Editorials

President Obama: Just Say No

By Becky O'Malley
Wednesday December 08, 2010 - 09:48:00 AM

Liberal Negotiation. Only the best people do it. And the outcome inevitably is the worst.

All of my adult life I’ve participated in what is commonly called politics: that is to say, the attempt, often futile, to influence or even control the government(s) that organize or control our lives. Politics sometimes involves compromise, it’s true, but timing is everything.  

I’ve never had any patience with the more-PC-than-thou attempt to define “liberal” as a pejorative, all the while the world becomes more and more Them vs. Us. Most of us around here most of the time are not confused about who Them is, and most of us therefore should also recognize that everyone else, liberal, progressive or radical, by definition is Us. But watching Us fall prey to Liberal Negotiation in action, time and again, is consistently frustrating. 

We’re talking about President Barack Obama here, of course, who has lately provided a graphic illustration of Liberal Negotiation in action (or inaction). Liberal Negotiation is starting off the dialogue with major concessions in the hope that the Bad Guys will recognize your virtue and make spontaneous free will offerings of concessions of their own. It never works. Never. 

Whole encyclopedias of clichés have been built to make this point: “Speak softly, but carry a big stick.” “We have met the enemy, and He is Us.” “Never lead with your chin.” Etc. Etc. Etc. But most of Us still hope deep down that those nasty sticks aren’t necessary, that virtue really is its own reward. Nope. 

An ocean of virtual ink has been devoted by the chattering classes to their futile attempt to warn Obama not to quit before the battle is joined. Every opinion writer worth his or her salt—Paul Krugman, Brad DeLong, Frank Rich, E.J. Dionne, Gail Collins, Eugene Robinson, Jon Carroll, even, mirabile dictu, the San Francisco Chronicle’s usually vapid anonymous editorial page—has admonished the Democrats to stand tough on the question of ending tax cuts for the super-rich. Everyone from Krugman on down thinks that the best posture is not to flinch first—to say that none of the tax cuts will be renewed, nohow, as long as the Big Bucks Boys benefit from the bill. 

But the Dems still seem to be caving in record numbers, following their Fearful Leader. 

Of course, this is partly because Democratic legislators in increasing numbers are themselves the super-rich. But even Dianne Feinstein, spouse of the plutocrat Richard Blum who has a finger in every lucrative pie, wrote an op-ed urging Obama to tax the very rich, though she does support all too many concessions for the loosely defined comfortable upper middle classes, who are not hurting the most in this economic crisis.
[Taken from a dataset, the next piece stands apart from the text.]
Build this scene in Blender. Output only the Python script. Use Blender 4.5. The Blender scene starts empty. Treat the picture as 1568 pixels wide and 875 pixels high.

Yet Obama has already announced that he’s bailing even on the topmost tier. 

(For illustrative and comparative purposes local readers might recall the sorry history of Berkeley’s oft-aborted Downtown Area Plan. Some 22 good citizens and true took hours, days and weeks out of busy lives to create a “perfect compromise” on thorny development issues which passed by an overwhelming majority. No sooner had the ink dried on the agreement than the developer-dominated planning commission got to work on a new version which cheerfully accepted all of the concessions made by progressive DAP Advisory Commission members but repealed the ones which had been made by the other side.  

But not satisfied with that, the developers’ poodles on City Council enacted an even more one-sided plan, which voters initially rejected in a referendum. Finally the builders’ claque on council, aided by big bucks from big property owners, came up with Measure R, heavy on motherhood and apple pie and short on specifics, which they hope will give them carte blanche to finally do what they wanted to do four long years ago, when the DAPAC was first convened. So none of the “Liberal Negotiation” concessions made long ago by DAPAC progressives seem to have done any good at all.)  

The spectacle of Barack Obama bowing again and again to moneyed interests has horrified many of his erstwhile supporters. Excuses are offered by the kinder gentler folks among them, along with explanations drawn from sociology and psychology offered by some. 

But regardless of motivational analyses, this is the point—today, not tomorrow or next week—when Obama needs to feel heat from the people who put him in office. Move On and Daily Kos are already at work organizing pressure campaigns based on online action. 

Close to home, Congressman Jerry McNerney squeaked through one more time because of support from progressives outside his district, and he needs the many of Us in Barbara Lee’s district who contributed to his campaign to help him with a backbone transplant on this one. 

It’s even possible—among Us, hope springs eternal, doesn’t it?—that this is all a calculated ploy to get Us to apply enough pressure to congressional Democrats and even to their president that they will have to comply. Good old Nancy Pelosi seems to be trying to Just Say No, and various and sundry congresspersons are demonstrating flashes of courage.  

Perhaps Obama’s show of weakness, this Liberal Negotiation, is designed to appeal not to the heartless Republicans, but to the base, the people who voted for Obama and company two years ago, in the hope that We’ll rise up in revolt. Even if that’s not the case, it behooves Us all to act like it is, and keep the heat on this week.